Exercise directions
Starting at the line that contains "by 960 pixels.", copy every line down to the line that contains "('dark grey', 'pale", inclusive, exactly as it stands. Omit all other lines.

Records to process
:::::
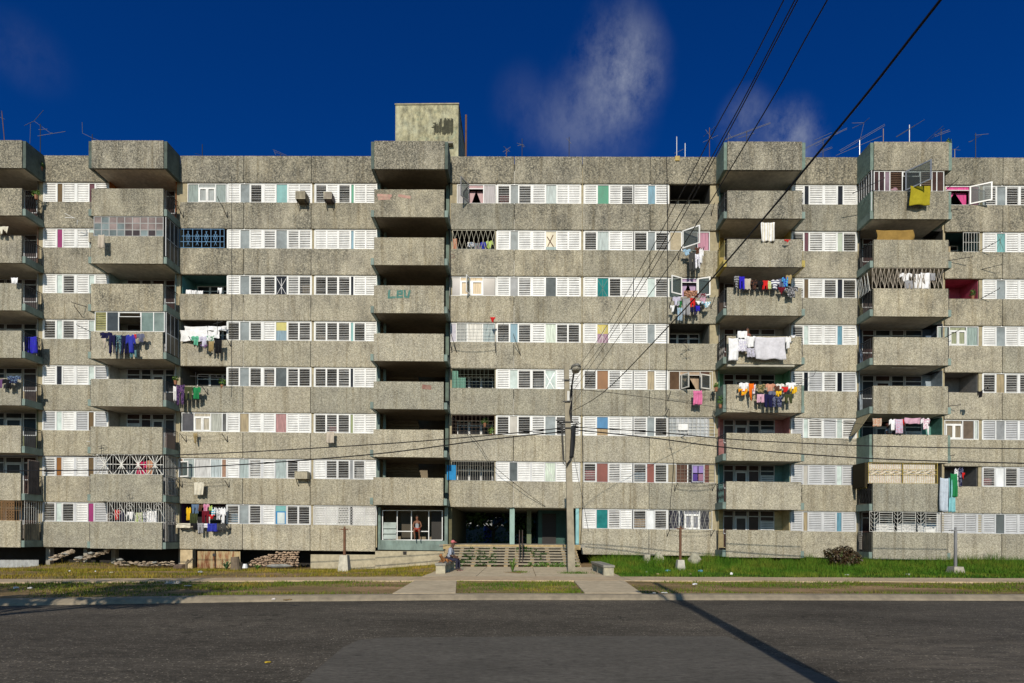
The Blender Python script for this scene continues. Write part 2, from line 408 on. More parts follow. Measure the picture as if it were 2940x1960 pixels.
def grille(style, x0, x1, z0, z1, y, mat, parent, r=.012):
    mb = MB(); P = lambda x, z: (x, y, z)
    w, h = x1-x0, z1-z0
    B = lambda a, b, k=1: mb.bar(P(*a), P(*b), r*k, 4)
    for a, b in (((x0, z0), (x1, z0)), ((x0, z1), (x1, z1)), ((x0, z0), (x0, z1)), ((x1, z0), (x1, z1))): B(a, b, 1.2)
    if style in ('bars', 'scroll'):
        n = max(3, int(w/.14))
        for i in range(1, n): B((x0+w*i/n, z0), (x0+w*i/n, z1))
        if style == 'scroll':
            for i in range(6):
                cx = x0+w*(i+.3)/6; zz = z0+h*(.25+.5*((i*7) % 3)/2)
                pts = [P(cx+.28*math.cos(t)*math.exp(-t*.15), zz+.28*math.sin(t)*math.exp(-t*.15)) for t in [q*.6 for q in range(16)]]
                mb.path(pts, r, 4)
                B((cx, z1-.1), (cx+.45, z0+.2))
        else: B((x0, z0+h*.5), (x1, z0+h*.5))
    elif style == 'diamond':
        n = max(3, int(w/.27))
        for i in range(n):
            B((x0+w*i/n, z0), (x0+w*(i+1)/n, z1)); B((x0+w*(i+1)/n, z0), (x0+w*i/n, z1))
    elif style == 'lattice':
        n = int((w+h)/.16)
        for i in range(1, n):
            for sgn in (1, -1):
                c = i*.16; a = max(0, c-h); b = min(w, c)
                if b <= a: continue
                p, q = (a, c-a), (b, c-b)
                if sgn < 0: p, q = (w-p[0], p[1]), (w-q[0], q[1])
                B((x0+p[0], z0+p[1]), (x0+q[0], z0+q[1]))
    elif style == 'grid':
        for i in range(1, max(3, int(w/.24))): B((x0+.24*i, z0), (x0+.24*i, z1))
        for i in range(1, max(3, int(h/.2))): B((x0, z0+.2*i), (x1, z0+.2*i))
    elif style == 'blue':
        n = 4
        for i in range(n+1):
            xx = x0+.09*w+(w*.82)*i/n; B((xx, z0), (xx, z1), 1.4)
        for zz in (.32, .62): B((x0, z0+h*zz), (x1, z0+h*zz), 1.4)
        for i in range(n):
            c = x0+.09*w+w*.82*(i+.5)/n
            for s in (1, -1):
                B((c-s*.12, z0+h*.5), (c+s*.04, z0+h*.9)); B((c-s*.12, z0+h*.5), (c+s*.08, z0+h*.12)); B((c-s*.05, z0+h*.45), (c+s*.1, z0+h*.72))
    elif style == 'star':
        n = 4
        for i in range(n+1): B((x0+w*i/n, z0), (x0+w*i/n, z1))
        for i in range(3*n): B((x0+w*(i+.5)/(3*n), z0), (x0+w*(i+.5)/(3*n), z1), .6)
        for i in range(n):
            a, b = x0+w*i/n+.04, x0+w*(i+1)/n-.04; c = (a+b)/2; m = z0+h/2
            for p, q in (((a, z0), (b, z1)), ((a, z1), (b, z0)), ((a, m), (b, m)), ((c-.18, z0), (c+.18, z1)), ((c-.18, z1), (c+.18, z0))): B(p, q, 2.0)
    elif style == 'zigzag':
        n = max(6, int(w/.23)); rr = random.Random(3)
        for i in range(n):
            a, b = x0+w*i/n, x0+w*(i+1)/n
            B((a, z0), (a, z1), .9)
            if i % 2: B((a, z0), (b, z1), 1.3); B((b, z0), (a, z0+h*.75), 1.1)
            else: B((a, z1), (b, z0), 1.3); B((a, z0+h*.3), (b, z1), 1.1); B((a, z0+h*.55), (b, z0+h*.1), 1.1)
    elif style == 'yellow':
        n = int(w/.125)
        for i in range(1, n):
            xx = x0+w*i/n; B((xx, z0), (xx, z0+h*.44)); B((xx, z0+h*.68), (xx, z1))
        for zz in (.44, .68): B((x0, z0+h*zz), (x1, z0+h*zz), 1.3)
        for i in range(8):
            a, b = x0+w*i/8, x0+w*(i+1)/8; m = z0+h*.56
            B((a, m), (b, z0+h*.66)); B((a, m), (b, z0+h*.46)); B((a, z0+h*.56), (b, m), .8)
        for q in (.0, .5, 1): B((x0+w*q, z0), (x0+w*q, z1), 2.2)
    elif style == 'ladder':
        n = max(1, int(w/1.0))
        for i in range(n):
            a = x0+w*i/n; b = x0+w*(i+1)/n; c = a+(b-a)*.42
            B((c, z0), (c, z1), 1.2); B((b-.02, z0), (b-.02, z1), 1.2)
            for q in range(9): B((c, z0+h*(q+.5)/9), (b, z0+h*(q+.5)/9), 1.3)
            m = (a+c)/2; B((m, z0), (m, z1), 1.1)
            for q in range(5):
                zz = z0+h*q/5
                for s in (-1, 1): mb.path([P(m, zz), P(m+s*.1, zz+.06), P(m+s*.19, zz+.16), P(m+s*.2, zz+.27)], r*1.1, 4)
    return mb.build('grille', mat, parent, shear=True)
GB = paint((.12, .28, .5), .5, .2)
grille('lattice', FX(903), FX(1079), ZB(8)+.02, ZT(8)-.02, YF+.03, IRONW, WIN['B2', 8], .009)

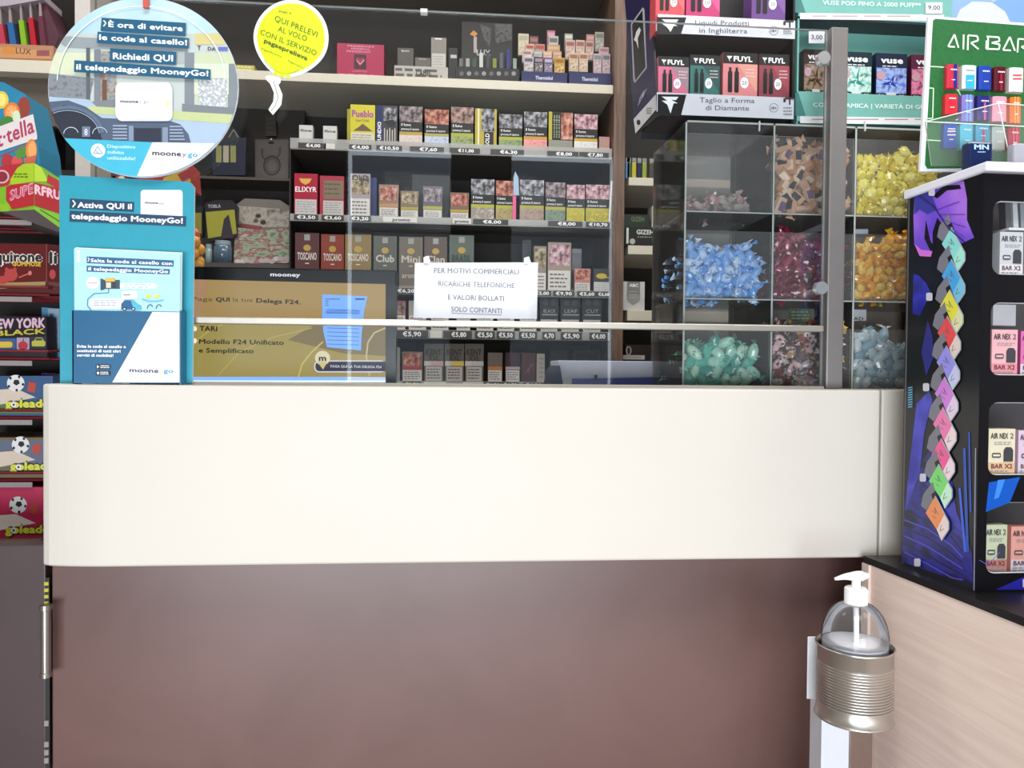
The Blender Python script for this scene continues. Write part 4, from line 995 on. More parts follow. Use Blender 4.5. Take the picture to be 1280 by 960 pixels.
pk_ = [((1250, 1279, 290), 'b9bcc0', 'c8cacc', 'silver grey', (1281, 1305)), ((1240, 1272, 412), 'd9a6ac', 'd08a92', 'pink', (1276, 1305)), ((1236, 1269, 536), 'd6cdb4', 'cfae88', 'cream', (1273, 1305)), ((1231, 1259, 656), 'b9c0a4', 'b07a70', 'sage green', (1264, 1296))]
for i, (px, c1, c2, cn, nx) in enumerate(pk_):
    yb_ = FPf(1250, 500).y+.010; zz_ = zs_[i][0]-.0035
    uvbox('vape_pack', cn+' vape pack in '+wl_name[i]+' window of black display', 'box', (px[0], px[2], px[1]), yb_, zz_, .02, c1, apack(c1, c2), 'vape packs in the black display')
    uvbox('vape_pack', 'vape pack at frame edge in '+wl_name[i]+' window of black display', 'box', (nx[0], px[2]+2, nx[1]), yb_+.002, zz_, .02, ('9aa0a8', 'b04a88', 'c8a8c0', 'd08a84')[i], apack(('9aa0a8', 'c86aa0', 'd0b8cc', 'd89a90')[i], 'c8c0c8'), 'vape packs in the black display')
bxw = WY(1241, 409, .92)
for i, (px, h, lb) in enumerate((((1241, 381, 1270), 'c8c8cc', 'plain white box above pink pack in second window'),)):
    a, b = WY(1241, 408, .93), WY(1270, 381, .93)
    q = tag(sub('carton', None, lambda m: m.box(a.x, b.x, .93, .95, a.z+.001, b.z, mat(h)), loc=(a.x, .93, a.z)), lb, 'box')
a, b = WY(1247, 288, .93), WY(1281, 254, .93)
sub('top_shelf', vb, lambda m: m.box(a.x-.004, b.x+.06, .905, .96, a.z-.004, a.z-.001, mat('c9c9cc')))
for k in range(3):
    tag(sub('pen_pack', None, lambda m: m.extr([(a.x+.010*k, .915, a.z), (a.x+.010*k+.007, .915, a.z), (a.x+.010*k+.004, .915, b.z-.002), (a.x+.010*k-.002, .915, b.z-.002)], (0, .012, 0), mat(('5a5a60', 'b8bcc0', '8a9096')[k], .3)), loc=(a.x+.01*k, .92, a.z)),
        ('dark grey', 'pale silver', 'mid grey')[k]+' slim pack leaning in top window of black display', 'box', 'slim packs in the top window')

# ================================================================ GREEN BOARD
GY = 1.015
gb = thing('green_board', 'green football pitch board of vape samples on black display', 'display board', (WY(1220, 212, GY).x, GY, zT+.012))
bp = [(1161, 19.5), (1300, 30), (1300, 214), (1150.5, 214)]
def gbody(m):
    P = [WY(a, b, GY) for a, b in bp]
    for p in P: p.z = max(p.z, zT+.0125)
    m.extr(P, (0, .006, 0), mat('e2e4ec', .35))
sub('backing_board', gb, gbody, bevel=.001)
mb = MB(); F = FY(mb, GY); GR = blotch(('1c5c2e', '256c38', '206432'), 260, .4)
F.poly([(1166, 26), (1169, 23.5), (1300, 33.5), (1300, 209), (1159, 211), (1156, 206)], GR, 1)
LN = mat('d0ecc8')
F.line([(1158, 83), (1185, 84.5)], 1.3, LN, 2); F.line([(1157, 110), (1166.5, 110.5), (1165.5, 148), (1157, 148.5)], 1.3, LN, 2); F.line([(1156, 175), (1182, 176.5)], 1.3, LN, 2)
F.arc(1193, 131, 9, 20, -80, 80, 1.3, LN, 2)
# big angular letters
LW2 = mat('e4f6dc', .35)
def L(segs, wd=2.1):
    for s in segs: F.line(s, wd, LW2, 3)
L([[(1184.5, 58.5), (1192.5, 43.5), (1197.5, 60)], [(1184.5, 58.5), (1193, 59)]]); L([[(1204, 43.5), (1203.5, 62)]])
L([[(1209, 63), (1209.5, 44.5), (1221, 45.5), (1222, 51), (1213, 54), (1222.5, 62)]])
L([[(1232.5, 46), (1248, 47), (1248.5, 52), (1239, 54), (1249, 56), (1248, 62), (1232, 61.5), (1232.5, 51)]]); L([[(1234.5, 47), (1234, 61)]]); L([[(1253, 63), (1261.5, 46.5), (1268, 64)], [(1253, 63), (1263, 63.5)]]); L([[(1271, 66), (1272, 49), (1285, 50), (1286, 56), (1276, 59), (1288, 66)]])
mb.build('printed_pitch', gb)
def samp(x0, y0, x1, y1, c1, c2, kind, Yf=GY-.010):
    v = WY(x0, y0, Yf), WY(x1, y1, Yf); r_ = (v[1].x-v[0].x)/2; cx = (v[0].x+v[1].x)/2
    def fn(m):
        m.extr([(cx-r_, Yf+.009, v[1].z), (cx+r_, Yf+.009, v[1].z), (cx+r_, Yf+.002, v[1].z), (cx+r_*.6, Yf, v[1].z), (cx-r_*.6, Yf, v[1].z), (cx-r_, Yf+.002, v[1].z)], (0, 0, v[0].z-v[1].z), mat(c1, .25, coat=.4))
        F = FY(m, Yf-.0001); h = y1-y0; xa_, xb_ = x0+(x1-x0)*.18, x1-(x1-x0)*.18
        if kind == 'half': F.rect((x0+x1)/2, y0, xb_, y1, mat(c2, .25), 1)
        if kind == 'low': F.rect(xa_, y0+h*.42, xb_, y1, mat(c2, .25), 1)
        if kind == 'stripe': F.rect(xa_+1.5, y0, xa_+3.2, y1, mat(c2, .25), 1); F.rect(xb_-3.2, y0, xb_-1.5, y1, mat(c2, .25), 1)
        if kind == 'band': F.rect(xa_, y0+h*.30, xb_, y0+h*.36, mat(c2, .25), 1); F.rect(xa_, y0+h*.44, xb_, y0+h*.50, mat(c2, .25), 1)
        if kind == 'mid': F.rect((x0+x1)/2-1.3, y0+h*.3, (x0+x1)/2+1.3, y1, mat(c2, .25), 1)
        F.text('mn', xa_+.6, y0+h*.26, xb_-.6, y0+h*.27, 2.6, WHITE if kind not in ('low',) else GREY, 2, .03); F.lines(xa_+2, y0+h*.62, xb_-2, y0+h*.70, 1, WHITE, 2, .5)
    return sub('vape_sample', gb, fn)
S_ = [(1185, 80, 1199, 110, 'd03048', '24308c', 'half'), (1204, 81, 1221, 111, 'd8e4e0', '40b0dc', 'low'), (1225, 82, 1240, 112, '2344a8', '', ''), (1244, 83, 1259, 113, '5a1424', 'a02440', 'mid'), (1263, 84, 1280, 115, 'e4e2e0', 'd04858', 'band'),
      (1183, 117, 1198, 143, 'd8303c', '', ''), (1203.5, 118, 1218, 152, '8a78c8', '66b4dc', 'stripe'), (1223, 119, 1239, 150, '2c2878', 'c05a8c', 'mid'), (1242, 120, 1259, 152, 'e8a0b4', '', ''), (1264, 121, 1277, 154, 'e8742c', 'f4a45c', 'stripe'),
      (1181.5, 154, 1197, 185, '2450a8', 'e8d8dc', 'band'), (1201.5, 155, 1217, 186, '58c4dc', '', ''), (1221, 156, 1238, 177, '38a0c4', 'c03c54', 'mid'), (1241.5, 158, 1257, 187, 'b8c4bc', '', ''), (1262, 159, 1276, 188, 'b82440', 'e05a6c', 'stripe')]
cn = ('red and blue', 'white over cyan', 'blue', 'dark red', 'white with red band', 'red', 'lilac striped', 'navy with pink line', 'pale pink', 'orange striped', 'blue with white bands', 'cyan', 'cyan with red line', 'grey white', 'crimson striped')
for s_, c_ in zip(S_, cn): samp(*s_)['label'] = c_+' vape sample'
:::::
Exercise answer
The Blender Python script for this scene continues. Write part 4, from line 995 on. More parts follow. Use Blender 4.5. Take the picture to be 1280 by 960 pixels.
pk_ = [((1250, 1279, 290), 'b9bcc0', 'c8cacc', 'silver grey', (1281, 1305)), ((1240, 1272, 412), 'd9a6ac', 'd08a92', 'pink', (1276, 1305)), ((1236, 1269, 536), 'd6cdb4', 'cfae88', 'cream', (1273, 1305)), ((1231, 1259, 656), 'b9c0a4', 'b07a70', 'sage green', (1264, 1296))]
for i, (px, c1, c2, cn, nx) in enumerate(pk_):
    yb_ = FPf(1250, 500).y+.010; zz_ = zs_[i][0]-.0035
    uvbox('vape_pack', cn+' vape pack in '+wl_name[i]+' window of black display', 'box', (px[0], px[2], px[1]), yb_, zz_, .02, c1, apack(c1, c2), 'vape packs in the black display')
    uvbox('vape_pack', 'vape pack at frame edge in '+wl_name[i]+' window of black display', 'box', (nx[0], px[2]+2, nx[1]), yb_+.002, zz_, .02, ('9aa0a8', 'b04a88', 'c8a8c0', 'd08a84')[i], apack(('9aa0a8', 'c86aa0', 'd0b8cc', 'd89a90')[i], 'c8c0c8'), 'vape packs in the black display')
bxw = WY(1241, 409, .92)
for i, (px, h, lb) in enumerate((((1241, 381, 1270), 'c8c8cc', 'plain white box above pink pack in second window'),)):
    a, b = WY(1241, 408, .93), WY(1270, 381, .93)
    q = tag(sub('carton', None, lambda m: m.box(a.x, b.x, .93, .95, a.z+.001, b.z, mat(h)), loc=(a.x, .93, a.z)), lb, 'box')
a, b = WY(1247, 288, .93), WY(1281, 254, .93)
sub('top_shelf', vb, lambda m: m.box(a.x-.004, b.x+.06, .905, .96, a.z-.004, a.z-.001, mat('c9c9cc')))
for k in range(3):
    tag(sub('pen_pack', None, lambda m: m.extr([(a.x+.010*k, .915, a.z), (a.x+.010*k+.007, .915, a.z), (a.x+.010*k+.004, .915, b.z-.002), (a.x+.010*k-.002, .915, b.z-.002)], (0, .012, 0), mat(('5a5a60', 'b8bcc0', '8a9096')[k], .3)), loc=(a.x+.01*k, .92, a.z)),
        ('dark grey', 'pale silver', 'mid grey')[k]+' slim pack leaning in top window of black display', 'box', 'slim packs in the top window')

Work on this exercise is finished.